An Embry-Riddle Aeronautical University student walks past the future Boeing Center for Aviation & Aerospace Safety at ERAU's Daytona Beach on Friday, April 7, 2023.

Center expected to be a magnet for visitors

The center's future home will also be able to host industry conferences such as the two-day aviation safety symposium that the Daytona Beach campus hosted in March for the Washington, D.C.-based Air Charter Safety Foundation. Approximately 200 industry professionals from throughout the world attended.

Embry-Riddle's Daytona Beach campus also hosted the annual summit a year ago and is slated to host it again in 2024, but this time in the new Boeing Aviation & Aerospace Center building.

Sumwalt said the donation from Boeing will help the safety center add more courses, both for students as well as already employed industry professionals who may want to attend continuing education seminars and workshops to learn about what's new in the field of aviation and aerospace safety.

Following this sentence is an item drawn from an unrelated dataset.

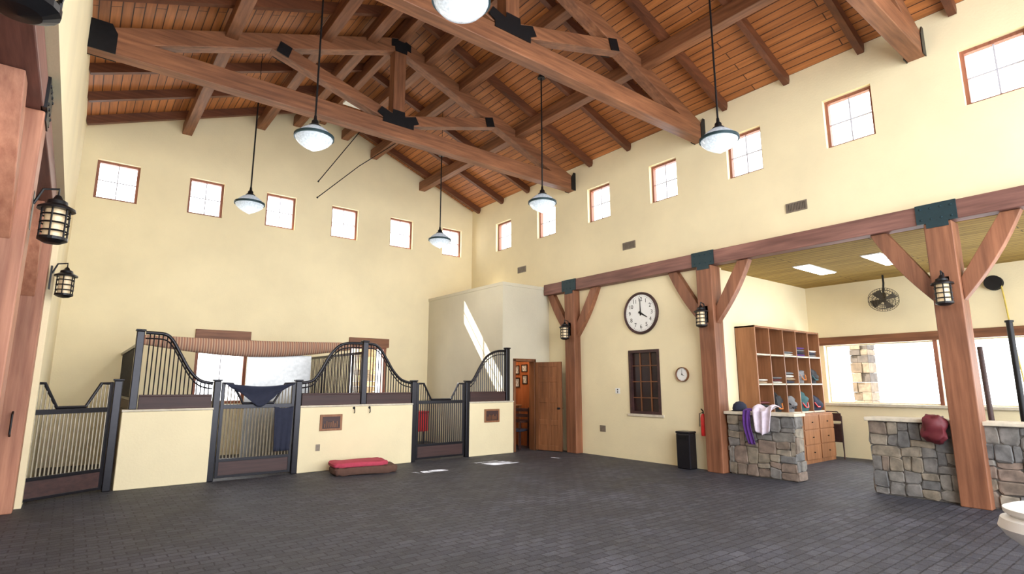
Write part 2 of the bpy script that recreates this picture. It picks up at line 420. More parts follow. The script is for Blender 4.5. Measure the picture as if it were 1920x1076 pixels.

Advised by a 'who's who' of safety experts

The center also has an "all-star" industry advisory board that includes executives from airlines as well as the vice presidents of safety for both Boeing and Airbus, the world's two largest aircraft manufacturers. "It's a who's who of safety (experts)," said Butler.

"We want the industry to help drive what research areas we look into," said Sumwalt. "Loss of control in flight (for example) is the leading cause of aviation accidents, whether you're talking about general aviation or commercial aviation. If we can work on that area ... we really have the capability to drive those incidents down."

Sumwalt said the center is also turning to its industry advisory board for guidance on courses it may want to consider adding to better prepare Embry-Riddle graduates with the skills and knowledge aviation and aerospace industry employers are looking for in new hires.

The center also provides consulting services to airlines and other aviation and aerospace-related companies.

"A major airline in the United States wanted a course in data science (to answer the question of) 'what do we do with all this data?'," said Sumwalt. The center put on a course that consisted of two hours of instruction each week over a 10-week period.

"They were very happy with us," he said, pointing to it as an example of responding to a company's need.

Embry-Riddle will be putting the donation it received from Boeing into an endowment so that it will be "forever in perpetuity generating support" for the center and its programs, including scholarships, said Butler.

This is a rendering of what the future Boeing Center for Aviation & Aerospace Safety is expected to look like when it opens at Embry-Riddle Aeronautical University's Daytona Beach campus in early 2024. The 2-story, 13,000-square-foot building was previously an on-campus fitness center that was replaced by ERAU's new fitness center located directly to the south.

Donation is a sign of 'confidence in our ability'

Butler and Sumwalt said Boeing's generous donation was a validation of the increasing impact the center is making to improve safety measures throughout the aviation and aerospace industries. That includes not only general aviation planes and commercial jetliners, but also unmanned autonomous drones and even commercial spacecraft.

Boeing's chief aerospace safety officer Michael Delaney recently visited Embry-Riddle's Daytona Beach campus to announce his company's donation to the university's aviation and aerospace safety research program.

"We're pleased to be a part of the Boeing Center for Aviation & Aerospace Safety at Embry-Riddle," Delaney said in a press release. "The best solutions to the important challenges our industry faces come to life when we work together with our partners."

Sumwalt told The News-Journal: "Boeing has shown their confidence in our ability to do it by their $5.1 million gift."